(Records with scene code)

--- Start ---

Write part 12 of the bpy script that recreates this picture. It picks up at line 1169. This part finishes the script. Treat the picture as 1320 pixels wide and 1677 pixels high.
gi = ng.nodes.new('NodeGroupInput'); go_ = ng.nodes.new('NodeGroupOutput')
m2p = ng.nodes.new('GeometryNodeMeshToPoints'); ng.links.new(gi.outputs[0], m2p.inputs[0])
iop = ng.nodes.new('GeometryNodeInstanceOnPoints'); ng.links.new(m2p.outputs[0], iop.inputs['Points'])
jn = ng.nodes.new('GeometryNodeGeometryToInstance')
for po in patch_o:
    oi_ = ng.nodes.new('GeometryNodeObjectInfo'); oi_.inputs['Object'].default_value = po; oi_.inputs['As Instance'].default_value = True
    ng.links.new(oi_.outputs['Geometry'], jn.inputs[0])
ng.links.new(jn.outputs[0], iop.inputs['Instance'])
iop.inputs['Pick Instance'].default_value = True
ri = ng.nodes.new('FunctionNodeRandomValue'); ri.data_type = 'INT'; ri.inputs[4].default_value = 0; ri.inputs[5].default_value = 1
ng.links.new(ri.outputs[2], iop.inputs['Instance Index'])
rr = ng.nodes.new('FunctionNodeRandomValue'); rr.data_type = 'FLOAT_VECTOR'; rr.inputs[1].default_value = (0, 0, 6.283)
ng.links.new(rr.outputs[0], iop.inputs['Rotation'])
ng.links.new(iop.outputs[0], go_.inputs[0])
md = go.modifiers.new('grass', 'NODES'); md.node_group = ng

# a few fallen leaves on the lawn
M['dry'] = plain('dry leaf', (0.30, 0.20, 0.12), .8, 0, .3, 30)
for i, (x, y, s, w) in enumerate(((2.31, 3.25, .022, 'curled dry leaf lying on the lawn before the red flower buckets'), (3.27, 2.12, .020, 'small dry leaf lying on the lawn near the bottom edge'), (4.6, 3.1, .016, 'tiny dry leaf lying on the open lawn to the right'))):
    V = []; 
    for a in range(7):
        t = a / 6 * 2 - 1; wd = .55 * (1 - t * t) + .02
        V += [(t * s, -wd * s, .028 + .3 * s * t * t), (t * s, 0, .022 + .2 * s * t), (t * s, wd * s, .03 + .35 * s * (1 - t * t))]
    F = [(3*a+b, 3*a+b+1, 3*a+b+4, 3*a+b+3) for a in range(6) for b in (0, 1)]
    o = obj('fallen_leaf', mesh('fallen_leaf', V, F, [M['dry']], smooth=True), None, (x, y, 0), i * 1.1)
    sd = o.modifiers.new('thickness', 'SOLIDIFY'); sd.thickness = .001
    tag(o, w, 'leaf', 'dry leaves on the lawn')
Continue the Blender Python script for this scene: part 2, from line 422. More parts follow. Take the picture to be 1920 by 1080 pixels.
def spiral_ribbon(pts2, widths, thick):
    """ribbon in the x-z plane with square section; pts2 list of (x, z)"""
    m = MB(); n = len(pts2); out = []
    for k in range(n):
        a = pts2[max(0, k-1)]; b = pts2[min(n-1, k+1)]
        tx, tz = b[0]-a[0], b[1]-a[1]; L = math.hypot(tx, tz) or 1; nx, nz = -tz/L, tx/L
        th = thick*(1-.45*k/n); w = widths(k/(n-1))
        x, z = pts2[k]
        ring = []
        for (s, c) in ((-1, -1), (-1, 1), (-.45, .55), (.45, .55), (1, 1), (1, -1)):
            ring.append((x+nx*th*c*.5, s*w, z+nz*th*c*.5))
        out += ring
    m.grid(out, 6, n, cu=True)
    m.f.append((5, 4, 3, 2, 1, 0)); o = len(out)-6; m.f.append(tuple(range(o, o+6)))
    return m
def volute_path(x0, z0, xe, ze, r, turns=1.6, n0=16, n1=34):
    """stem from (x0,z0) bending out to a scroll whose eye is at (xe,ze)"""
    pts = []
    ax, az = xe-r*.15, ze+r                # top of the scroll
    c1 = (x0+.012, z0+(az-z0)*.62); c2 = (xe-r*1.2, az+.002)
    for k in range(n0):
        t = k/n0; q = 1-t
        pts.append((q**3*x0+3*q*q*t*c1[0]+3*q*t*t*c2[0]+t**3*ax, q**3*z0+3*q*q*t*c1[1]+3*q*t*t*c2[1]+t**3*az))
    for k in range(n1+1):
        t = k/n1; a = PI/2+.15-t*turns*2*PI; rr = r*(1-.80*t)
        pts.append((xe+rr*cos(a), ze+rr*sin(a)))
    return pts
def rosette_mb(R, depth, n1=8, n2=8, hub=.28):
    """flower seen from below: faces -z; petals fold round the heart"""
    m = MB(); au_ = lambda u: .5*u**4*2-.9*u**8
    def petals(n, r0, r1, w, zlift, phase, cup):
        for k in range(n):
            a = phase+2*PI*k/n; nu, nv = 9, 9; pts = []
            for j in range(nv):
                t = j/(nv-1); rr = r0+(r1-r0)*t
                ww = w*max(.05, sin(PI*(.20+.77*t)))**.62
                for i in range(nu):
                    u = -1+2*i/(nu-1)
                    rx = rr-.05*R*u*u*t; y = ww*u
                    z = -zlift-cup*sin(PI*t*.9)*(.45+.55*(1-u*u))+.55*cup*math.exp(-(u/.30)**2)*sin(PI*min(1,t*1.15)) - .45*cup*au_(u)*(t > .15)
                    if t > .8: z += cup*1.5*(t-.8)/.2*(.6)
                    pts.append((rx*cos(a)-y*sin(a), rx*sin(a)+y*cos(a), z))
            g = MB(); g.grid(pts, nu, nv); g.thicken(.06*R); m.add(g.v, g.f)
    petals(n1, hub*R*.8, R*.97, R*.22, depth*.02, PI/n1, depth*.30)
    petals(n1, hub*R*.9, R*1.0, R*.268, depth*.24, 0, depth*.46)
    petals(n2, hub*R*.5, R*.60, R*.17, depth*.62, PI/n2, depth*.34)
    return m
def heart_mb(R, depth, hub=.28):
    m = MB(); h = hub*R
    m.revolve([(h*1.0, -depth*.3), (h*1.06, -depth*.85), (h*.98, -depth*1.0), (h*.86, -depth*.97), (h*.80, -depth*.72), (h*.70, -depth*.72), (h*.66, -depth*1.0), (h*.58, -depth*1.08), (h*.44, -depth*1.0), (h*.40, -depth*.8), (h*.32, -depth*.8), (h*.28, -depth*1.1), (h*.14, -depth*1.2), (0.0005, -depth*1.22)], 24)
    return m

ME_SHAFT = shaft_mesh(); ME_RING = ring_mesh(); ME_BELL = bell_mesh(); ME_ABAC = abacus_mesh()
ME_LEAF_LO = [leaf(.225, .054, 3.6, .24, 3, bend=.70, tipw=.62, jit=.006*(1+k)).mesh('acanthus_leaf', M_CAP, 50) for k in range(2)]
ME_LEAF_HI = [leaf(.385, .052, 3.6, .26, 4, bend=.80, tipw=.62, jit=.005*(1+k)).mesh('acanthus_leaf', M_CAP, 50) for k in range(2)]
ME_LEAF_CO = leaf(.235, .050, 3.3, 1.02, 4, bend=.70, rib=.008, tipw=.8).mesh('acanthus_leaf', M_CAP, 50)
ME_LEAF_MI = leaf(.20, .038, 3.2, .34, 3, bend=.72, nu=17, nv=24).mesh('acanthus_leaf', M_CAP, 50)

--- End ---

--- What you should do ---
Reproduce verbatim the range of lines that opens the records and closes with the line containing "md = go.modifiers.new('grass', 'NODES');". Omit everything after it.

--- Result below ---
Write part 12 of the bpy script that recreates this picture. It picks up at line 1169. This part finishes the script. Treat the picture as 1320 pixels wide and 1677 pixels high.
gi = ng.nodes.new('NodeGroupInput'); go_ = ng.nodes.new('NodeGroupOutput')
m2p = ng.nodes.new('GeometryNodeMeshToPoints'); ng.links.new(gi.outputs[0], m2p.inputs[0])
iop = ng.nodes.new('GeometryNodeInstanceOnPoints'); ng.links.new(m2p.outputs[0], iop.inputs['Points'])
jn = ng.nodes.new('GeometryNodeGeometryToInstance')
for po in patch_o:
    oi_ = ng.nodes.new('GeometryNodeObjectInfo'); oi_.inputs['Object'].default_value = po; oi_.inputs['As Instance'].default_value = True
    ng.links.new(oi_.outputs['Geometry'], jn.inputs[0])
ng.links.new(jn.outputs[0], iop.inputs['Instance'])
iop.inputs['Pick Instance'].default_value = True
ri = ng.nodes.new('FunctionNodeRandomValue'); ri.data_type = 'INT'; ri.inputs[4].default_value = 0; ri.inputs[5].default_value = 1
ng.links.new(ri.outputs[2], iop.inputs['Instance Index'])
rr = ng.nodes.new('FunctionNodeRandomValue'); rr.data_type = 'FLOAT_VECTOR'; rr.inputs[1].default_value = (0, 0, 6.283)
ng.links.new(rr.outputs[0], iop.inputs['Rotation'])
ng.links.new(iop.outputs[0], go_.inputs[0])
md = go.modifiers.new('grass', 'NODES'); md.node_group = ng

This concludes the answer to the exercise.